Here at Ambleside, we invite students and teachers each morning to ask God to “create in us a new heart.” We have a morning call and response taken from Psalm 51, and together we sing some of the traditional hymns of the Lenten season. 

In this simple daily practice, we remember together that we have been bought with a price and we stand in a place of grace; we acknowledge our journey from darkness to light and from death to life.  

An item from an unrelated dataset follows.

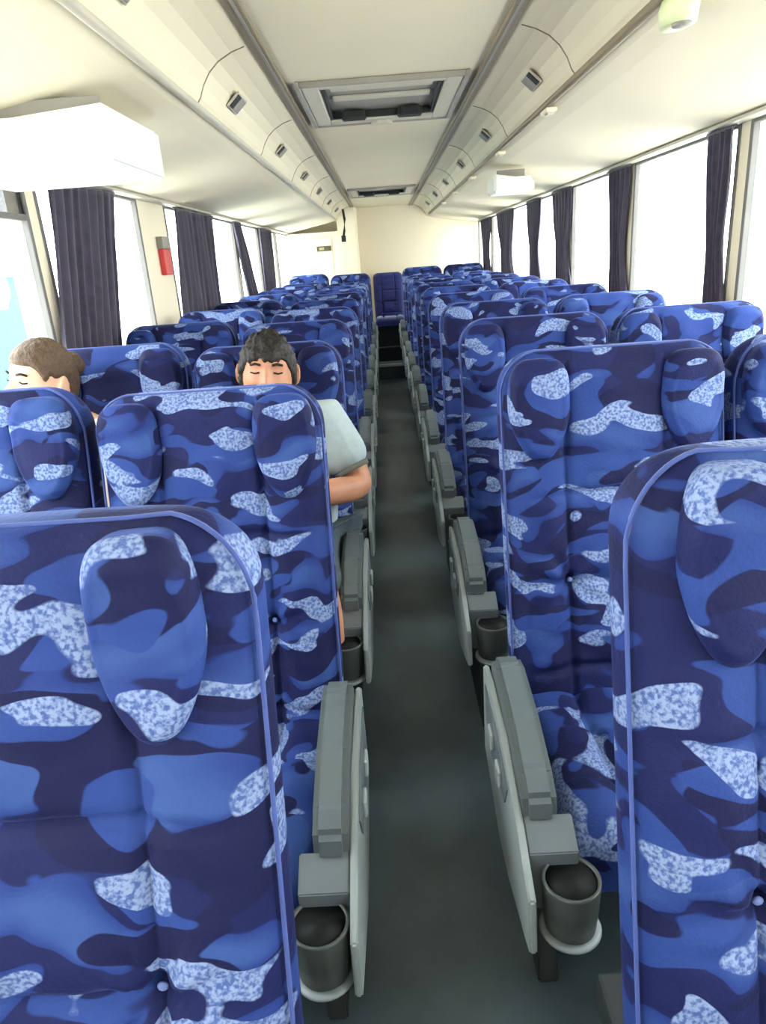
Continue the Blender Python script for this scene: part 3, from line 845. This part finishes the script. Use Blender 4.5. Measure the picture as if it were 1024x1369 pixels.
# ------------------------------------------------------------------ light
w = bpy.data.worlds.new('World'); sc.world = w; w.use_nodes = True
nt = w.node_tree; nt.nodes.clear()
o = nt.nodes.new('ShaderNodeOutputWorld'); bg = nt.nodes.new('ShaderNodeBackground')
tc = nt.nodes.new('ShaderNodeTexCoord'); sp = nt.nodes.new('ShaderNodeSeparateXYZ'); rp = nt.nodes.new('ShaderNodeValToRGB')
nt.links.new(tc.outputs['Generated'], sp.inputs[0]); nt.links.new(sp.outputs['Z'], rp.inputs[0])
rp.color_ramp.elements[0].position = 0; rp.color_ramp.elements[0].color = (1, .985, .96, 1)
rp.color_ramp.elements[1].position = .6; rp.color_ramp.elements[1].color = (.90, .95, 1, 1)
nt.links.new(rp.outputs[0], bg.inputs[0]); bg.inputs[1].default_value = 13.0
nt.links.new(bg.outputs[0], o.inputs[0])
def area(name, loc, rot, sx, sy, power, col=(1, 1, 1)):
    l = bpy.data.lights.new(name, 'AREA'); l.shape = 'RECTANGLE'; l.size = sx; l.size_y = sy; l.energy = power; l.color = col
    ob = bpy.data.objects.new(name, l); COL.objects.link(ob); ob.location = loc; ob.rotation_euler = rot; return ob
# added fill light at the unseen windscreen, boosting daylight from behind the camera
area('windscreen_fill', (0, -1.28, 1.35), (PI/2, 0, 0), 2.1, .7, 9, (1, .97, .93))

# ------------------------------------------------------------------ camera
f, pitch, roll, yaw = 932.02, .3493, .0723, -.0225
cam = bpy.data.cameras.new('camera'); co = bpy.data.objects.new('camera', cam); COL.objects.link(co)
cam.sensor_fit = 'VERTICAL'; cam.sensor_height = 36; cam.lens = f*36/1369; cam.clip_start = .02; cam.clip_end = 300
Mx = Matrix.Rotation(-yaw, 4, 'Z') @ Matrix.Rotation(PI/2-pitch, 4, 'X') @ Matrix.Rotation(-roll, 4, 'Z')
co.matrix_world = Matrix.Translation((-.0436, 0, 1.3801)) @ Mx
sc.camera = co
sc.view_settings.view_transform = 'Standard'; sc.view_settings.look = 'None'
sc.view_settings.exposure = 0.0; sc.view_settings.gamma = 1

With young people, it is the rituals and traditions we practice—with or without their buy-in and with or without their understanding—that draw them toward their Creator. The morning greeting of each student is a ritual that reminds them that each day is a new start. Likewise, the simple prayers of confession and Lenten hymns of suffering through common worship in the classroom are meaningful traditions that, over time, imprint a memory of God.  

Children, like their parents and teachers, are painfully aware of their shortcomings and sin.  They need to be assured that there is a Savior who looks at them again and again with compassion and grace, and believes in the person they are right now and the person they are becoming. 

We all need fresh hope, second chances, and renewed commitment. The practice of Lent is a simple way to remind all of us of the resurrection hope of Easter. 

* These words are attributed to Reverend Dan Claire, Rector of Church of the Resurrection, Washington, D.C.